- EXERCISE OBJECTIVE -
Exactly the lines from the one with "Keep writing the" to the one with "(.30, .008, .018), .8), t)", both included, are to be printed again; leave out the rest.

- INPUT -
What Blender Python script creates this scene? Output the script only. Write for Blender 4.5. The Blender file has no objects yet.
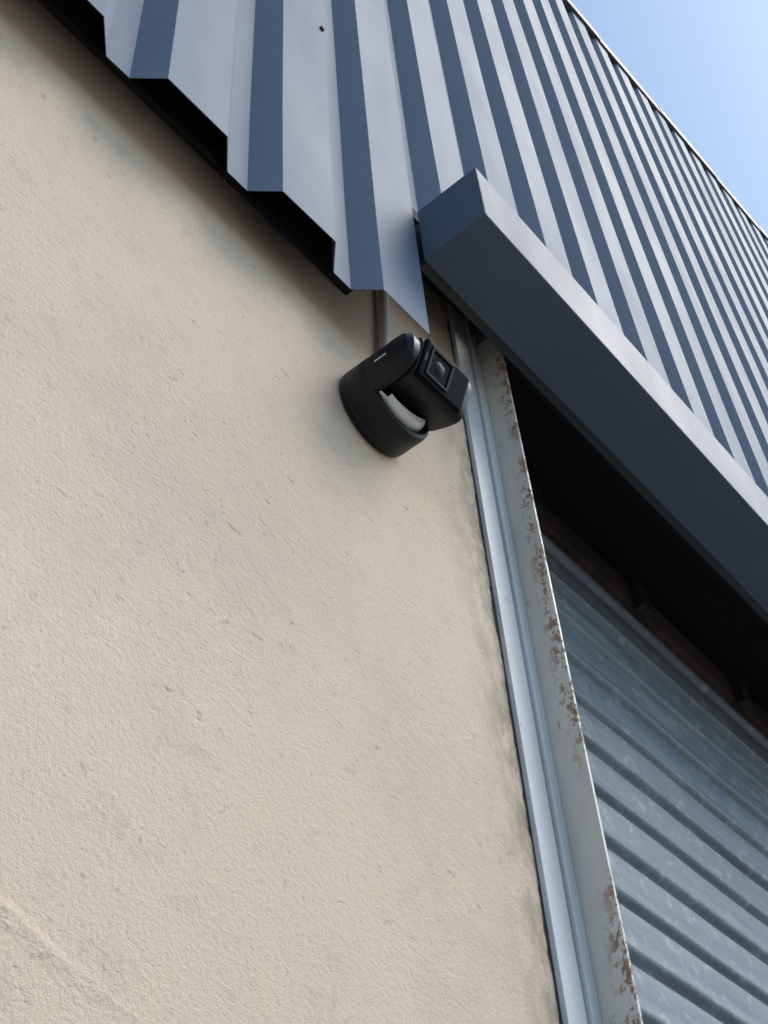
import bpy, bmesh, math, random
import numpy as np
from mathutils import Vector, Matrix, noise
random.seed(4)
S=bpy.context.scene
COL=S.collection
E=1.55   # eye height; all building heights below are given relative to the eye
# ---------------------------------------------------------------- helpers
def link(o,parent=None):
    COL.objects.link(o)
    if parent: o.parent=parent
    return o
def empty(name,loc=(0,0,0)):
    o=bpy.data.objects.new(name,None); o.location=loc; COL.objects.link(o); o.empty_display_size=.1; return o
def mesh(name,verts,faces,mat=None,parent=None,smooth=False):
    me=bpy.data.meshes.new(name); me.from_pydata([tuple(v) for v in verts],[],faces); me.update()
    if smooth:
        for p in me.polygons: p.use_smooth=True
    o=bpy.data.objects.new(name,me)
    if mat: me.materials.append(mat)
    return link(o,parent)
def box(name,x0,x1,y0,y1,z0,z1,mat,parent=None,bev=0.0,seg=2):
    bm=bmesh.new(); bmesh.ops.create_cube(bm,size=1)
    for v in bm.verts:
        v.co=Vector((x0+(v.co.x+.5)*(x1-x0),y0+(v.co.y+.5)*(y1-y0),z0+(v.co.z+.5)*(z1-z0)))
    if bev>0: bmesh.ops.bevel(bm,geom=bm.edges[:],offset=bev,segments=seg,affect='EDGES',profile=.6)
    me=bpy.data.meshes.new(name); bm.to_mesh(me); bm.free(); me.materials.append(mat)
    o=bpy.data.objects.new(name,me); return link(o,parent)
def extrude_poly(name,pts,axis_vec,mat,parent=None):
    n=len(pts); a=Vector(axis_vec)
    vs=[Vector(p) for p in pts]+[Vector(p)+a for p in pts]
    fs=[list(range(n))[::-1],[n+i for i in range(n)]]
    for i in range(n):
        j=(i+1)%n; fs.append([i,j,n+j,n+i])
    o=mesh(name,vs,fs,mat,parent)
    bm=bmesh.new(); bm.from_mesh(o.data); bmesh.ops.recalc_face_normals(bm,faces=bm.faces); bm.to_mesh(o.data); bm.free()
    return o
class NT:
    def __init__(s,name):
        s.m=bpy.data.materials.new(name); s.m.use_nodes=True; s.t=s.m.node_tree; s.n=s.t.nodes; s.l=s.t.links
        s.b=s.n["Principled BSDF"]; s.tc=s.n.new("ShaderNodeTexCoord")
    def map(s,scale=(1,1,1),rot=(0,0,0),src=None):
        m=s.n.new("ShaderNodeMapping"); m.inputs["Scale"].default_value=scale; m.inputs["Rotation"].default_value=rot
        s.l.new(src or s.tc.outputs["Object"],m.inputs["Vector"]); return m.outputs["Vector"]
    def noise(s,scale,detail=4,rough=.55,vec=None,dist=0):
        k=s.n.new("ShaderNodeTexNoise"); k.inputs["Scale"].default_value=scale; k.inputs["Detail"].default_value=detail
        k.inputs["Roughness"].default_value=rough; k.inputs["Distortion"].default_value=dist
        s.l.new(vec or s.tc.outputs["Object"],k.inputs["Vector"]); return k.outputs["Fac"]
    def ramp(s,fac,stops):
        k=s.n.new("ShaderNodeValToRGB"); e=k.color_ramp.elements
        while len(e)<len(stops): e.new(.5)
        for i,(p,c) in enumerate(stops):
            e[i].position=p; e[i].color=(c,c,c,1) if not hasattr(c,'__len__') else (*c,1)
        s.l.new(fac,k.inputs["Fac"]); return k.outputs["Color"]
    def mix(s,fac,a,b,mode='MIX'):
        k=s.n.new("ShaderNodeMix"); k.data_type='RGBA'; k.blend_type=mode
        for v,i in ((fac,0),(a,6),(b,7)):
            if isinstance(v,(int,float)): k.inputs[i].default_value=v if i==0 else (v,v,v,1)
            elif isinstance(v,tuple): k.inputs[i].default_value=(*v,1)
            else: s.l.new(v,k.inputs[i])
        return k.outputs[2]
    def math(s,op,a,b=0.0,clamp=False):
        k=s.n.new("ShaderNodeMath"); k.operation=op; k.use_clamp=clamp
        for i,v in enumerate((a,b)):
            if isinstance(v,(int,float)): k.inputs[i].default_value=v
            else: s.l.new(v,k.inputs[i])
        return k.outputs[0]
    def bump(s,h,strength=.5,dist=.002,prev=None):
        k=s.n.new("ShaderNodeBump"); k.inputs["Strength"].default_value=strength; k.inputs["Distance"].default_value=dist
        s.l.new(h,k.inputs["Height"])
        if prev: s.l.new(prev,k.inputs["Normal"])
        return k.outputs["Normal"]
    def set(s,**kw):
        for k,v in kw.items():
            i=s.b.inputs[k.replace("_"," ")]
            if isinstance(v,tuple): i.default_value=(*v,1)
            elif isinstance(v,(int,float)): i.default_value=v
            else: s.l.new(v,i)
        return s
    def sep(s):
        k=s.n.new("ShaderNodeSeparateXYZ"); s.l.new(s.tc.outputs["Object"],k.inputs[0]); return k.outputs

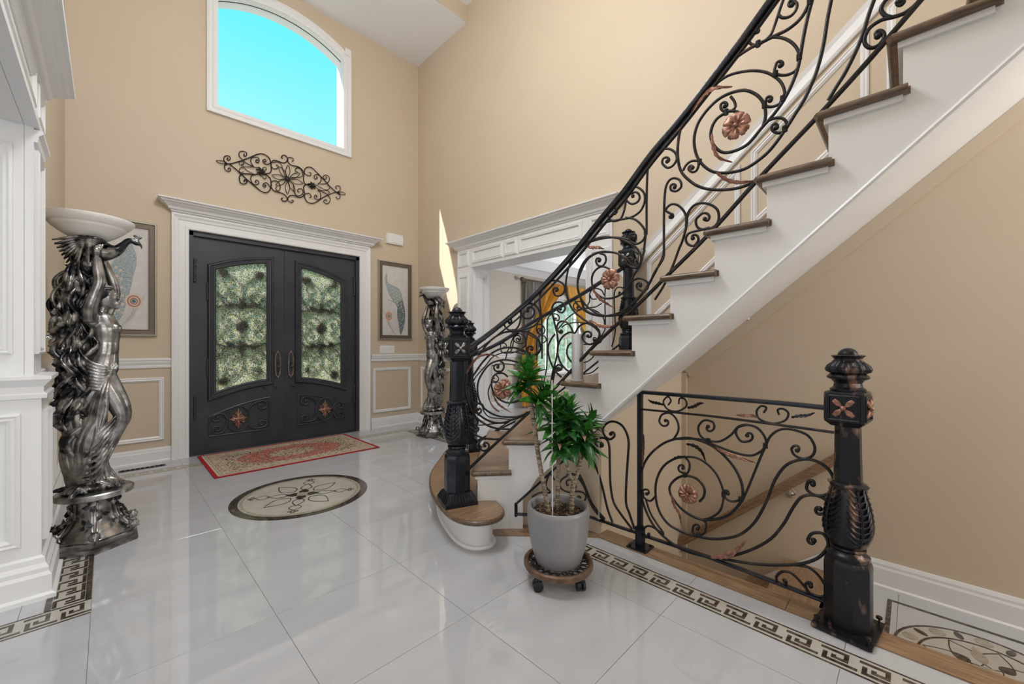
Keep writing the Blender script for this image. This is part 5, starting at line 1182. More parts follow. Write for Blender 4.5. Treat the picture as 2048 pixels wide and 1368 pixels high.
picture(-.197, .353, 1.297, 2.44, 'framed peacock print left of the front doors, half hidden by the large statue', -1)
# chime box and switch plate
t = thing('door_chime', 'white rounded plastic box high on the wall right of the front doors', 'wall box', (3.03, YF, 2.71))
m_ = MB(); P = [(x, z) for x, z in ((-.13, .02), (-.115, 0), (.115, 0), (.13, .02), (.135, .075), (.13, .135), (.115, .15), (-.115, .15), (-.13, .135), (-.135, .075))]
m_.prism([(p.x, p.y) for p in smooth_path([(a, b, 0) for a, b in P], 3, True)], -.035, 0, MXZ); m_.build('cover', M['plastic'], t, 40)
m_ = MB(); m_.prism([(p.x*.9, p.y*.86+.0105) for p in smooth_path([(a, b, 0) for a, b in P], 3, True)], -.042, -.034, MXZ); m_.build('front_plate', M['plastic'], t, 40)
m_ = MB(); m_.box(-.04, .04, -.0425, -.04, .018, .022); m_.build('slot', M['grout'], t)
t = thing('light_switch_plate', 'white four-gang light switch plate under the right print', 'light switch', (2.92, YF, 1.085))
m_ = MB(); m_.sweep([(0, 0), (0, .004), (-.006, .007), (-.058, .007)], [(-.115, 0, 0), (-.115, 0, .115), (.115, 0, .115), (.115, 0, 0)], (0, -1, 0), True); m_.box(-.112, .112, -.006, 0, .003, .112); m_.build('plate', M['plastic'], t)
for k in range(4):
    m_ = MB(); x = -.072+.048*k; m_.box(x-.016, x+.016, -.012, -.006, .025, .09); m_.build('rocker', M['plastic'], t)
# rug
hx, hy_ = .785, .50
t = thing('area_rug', 'red bordered oriental rug with cream field lying before the front doors', 'rug', (1.465, 4.955, .001))
m_ = MB(); m_.box(-hx, hx, -hy_, hy_, 0, .008); m_.build('pile', rug_mat(0, 0, hx, hy_), t)
m_ = MB(); m_.tube([(-hx, -hy_, .005), (hx, -hy_, .005), (hx, hy_, .005), (-hx, hy_, .005), (-hx, -hy_, .005)], .006, 6); m_.build('binding', mat('red_binding', (.30, .008, .018), .8), t)

# ------------------------------------------------------------------ dining room window, curtains
m_ = MB(); fr = [(0, 0), (0, .02), (.02, .03), (.07, .03), (.09, .02), (.09, 0)]
m_.sweep(fr, [(6.25, YF, .62), (6.25, YF, 2.22), (7.75, YF, 2.22), (7.75, YF, .62)], (0, -1, 0)); m_.box(6.1, 7.9, YF-.06, YF, .57, .62)
w2 = structure('window_2', m_, M['white'])
m_ = MB()
for x in (6.25, 6.97, 7.69): m_.box(x, x+.06, YF+.05, YF+.09, .62, 2.22)
for z in (.62, 1.38, 2.16): m_.box(6.25, 7.75, YF+.051, YF+.089, z, z+.06)
m_.build('window_sash', M['white'], w2)
m_ = MB()
for x in (6.61, 7.33): m_.box(x, x+.018, YF+.06, YF+.08, .62, 2.22)
for z in (1.02, 1.80): m_.box(6.25, 7.75, YF+.061, YF+.079, z, z+.018)
m_.build('muntin', M['white'], w2)
m_ = MB(); m_.box(6.25, 7.75, YF+.10, YF+.104, .62, 2.22); m_.build('window_pane', M['glass'], w2)
for nm, p in (('chair_rail_dining', [(9.3, YF), (7.86, YF)]), ('trim_11', [(6.14, YF), (XD, YF)])):
    o = sw('trim_%d' % (12 if nm[0] == 'c' else 13), None, p, .97, RP); o['kind'] = 'structure'
o = sw('baseboard_dining', None, [(9.3, YF), (XD, YF)], 0, BP); o['kind'] = 'structure'
for a0, a1 in ((3.85, 4.9), (5.02, 6.05)):
    m_ = MB(); frame_on(m_, a0, a1, .245, .85, 'Y', YF); m_.build('panel_molding', M['white'], bpy.data.objects['wall_dining_front'])
cr = thing('curtain_rod', 'dark wooden curtain rod with ball finial in the dining room', 'curtain rod', (0, 0, 0))
m_ = MB(); m_.tube([(5.72, 5.40, 2.49), (8.3, 5.40, 2.49)], .017, 10); m_.build('pole', M['oak_d'], cr, 50)
m_ = MB(); m_.lathe([(.001, -.09), (.02, -.088), (.042, -.06), (.045, -.04), (.03, -.015), (.022, -.01), (.03, 0), (.022, .01), (.001, .012)], 16); m_.v = [(5.72+v[2], 5.40+v[0], 2.49+v[1]) for v in m_.v]; m_.build('finial', M['oak_d'], cr, 50)
for x in (5.80, 8.2):
    m_ = MB(); m_.tube([(x, 5.53, 2.44), (x, 5.41, 2.44), (x, 5.40, 2.47)], .010, 6); m_.build('rod_bracket', M['oak_d'], cr, 50)
def drape(top, tie, bot, label, cat, m, folds=9, y=5.38, tiez=1.32, th=.034, name='curtain'):
    """cloth hanging from the rod, gathered at a tie and falling to the floor"""
    rows = 22; cols = 64; vs = []
    for r in range(rows+1):
        v = r/rows; z = 2.49-v*(2.49-.03)
        if z > tiez: 
            u = (2.49-z)/(2.49-tiez); k = u**1.5; a = top[0]+(tie[0]-top[0])*k; b = top[1]+(tie[1]-top[1])*(u**.8)
        else:
            u = (tiez-z)/tiez; k = min(1, u*2.2)**.7; a = tie[0]+(bot[0]-tie[0])*k; b = tie[1]+(bot[1]-tie[1])*k
        for c in range(cols+1):
            w_ = c/cols; amp = th*(1 if v > .03 else .5)
            vs.append((a+(b-a)*w_, y+amp*(math.sin(w_*folds*2*PI+.5*math.sin(3*v))+.35*math.sin(w_*folds*5.3*PI+2*v))+.02*math.sin(w_*5+v*4), z+(.0 if z <= tiez or r == 0 else -.25*(z-tiez)/(2.49-tiez)*0)))
    W_ = cols+1; n0 = len(vs); vs += [(p[0], p[1]+.004, p[2]) for p in vs]
    fs = [(r*W_+c, r*W_+c+1, (r+1)*W_+c+1, (r+1)*W_+c) for r in range(rows) for c in range(cols)]
    m_ = MB(); m_.add(vs, fs+[tuple(n0+i for i in f[::-1]) for f in fs]); o = m_.build(name, m, None, 80, fixn=False); tag(o, label, cat); return o
drape((5.80, 6.45), (5.82, 5.98), (5.80, 6.05), 'taupe brocade curtain at the left end of the dining room rod', 'curtain', M['greyfab'], 8, 5.40, .05)
drape((6.30, 7.05), (5.76, 5.92), (5.60, 6.08), 'gold curtain swept to a tieback at the left side of the dining room window', 'curtain', M['yellow'], 9, 5.33, 1.32)
drape((7.05, 8.10), (7.95, 8.12), (7.85, 8.25), 'gold curtain swept to the right side of the dining room window', 'curtain', M['yellow'], 9, 5.33, 1.32)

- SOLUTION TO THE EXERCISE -
Keep writing the Blender script for this image. This is part 5, starting at line 1182. More parts follow. Write for Blender 4.5. Treat the picture as 2048 pixels wide and 1368 pixels high.
picture(-.197, .353, 1.297, 2.44, 'framed peacock print left of the front doors, half hidden by the large statue', -1)
# chime box and switch plate
t = thing('door_chime', 'white rounded plastic box high on the wall right of the front doors', 'wall box', (3.03, YF, 2.71))
m_ = MB(); P = [(x, z) for x, z in ((-.13, .02), (-.115, 0), (.115, 0), (.13, .02), (.135, .075), (.13, .135), (.115, .15), (-.115, .15), (-.13, .135), (-.135, .075))]
m_.prism([(p.x, p.y) for p in smooth_path([(a, b, 0) for a, b in P], 3, True)], -.035, 0, MXZ); m_.build('cover', M['plastic'], t, 40)
m_ = MB(); m_.prism([(p.x*.9, p.y*.86+.0105) for p in smooth_path([(a, b, 0) for a, b in P], 3, True)], -.042, -.034, MXZ); m_.build('front_plate', M['plastic'], t, 40)
m_ = MB(); m_.box(-.04, .04, -.0425, -.04, .018, .022); m_.build('slot', M['grout'], t)
t = thing('light_switch_plate', 'white four-gang light switch plate under the right print', 'light switch', (2.92, YF, 1.085))
m_ = MB(); m_.sweep([(0, 0), (0, .004), (-.006, .007), (-.058, .007)], [(-.115, 0, 0), (-.115, 0, .115), (.115, 0, .115), (.115, 0, 0)], (0, -1, 0), True); m_.box(-.112, .112, -.006, 0, .003, .112); m_.build('plate', M['plastic'], t)
for k in range(4):
    m_ = MB(); x = -.072+.048*k; m_.box(x-.016, x+.016, -.012, -.006, .025, .09); m_.build('rocker', M['plastic'], t)
# rug
hx, hy_ = .785, .50
t = thing('area_rug', 'red bordered oriental rug with cream field lying before the front doors', 'rug', (1.465, 4.955, .001))
m_ = MB(); m_.box(-hx, hx, -hy_, hy_, 0, .008); m_.build('pile', rug_mat(0, 0, hx, hy_), t)
m_ = MB(); m_.tube([(-hx, -hy_, .005), (hx, -hy_, .005), (hx, hy_, .005), (-hx, hy_, .005), (-hx, -hy_, .005)], .006, 6); m_.build('binding', mat('red_binding', (.30, .008, .018), .8), t)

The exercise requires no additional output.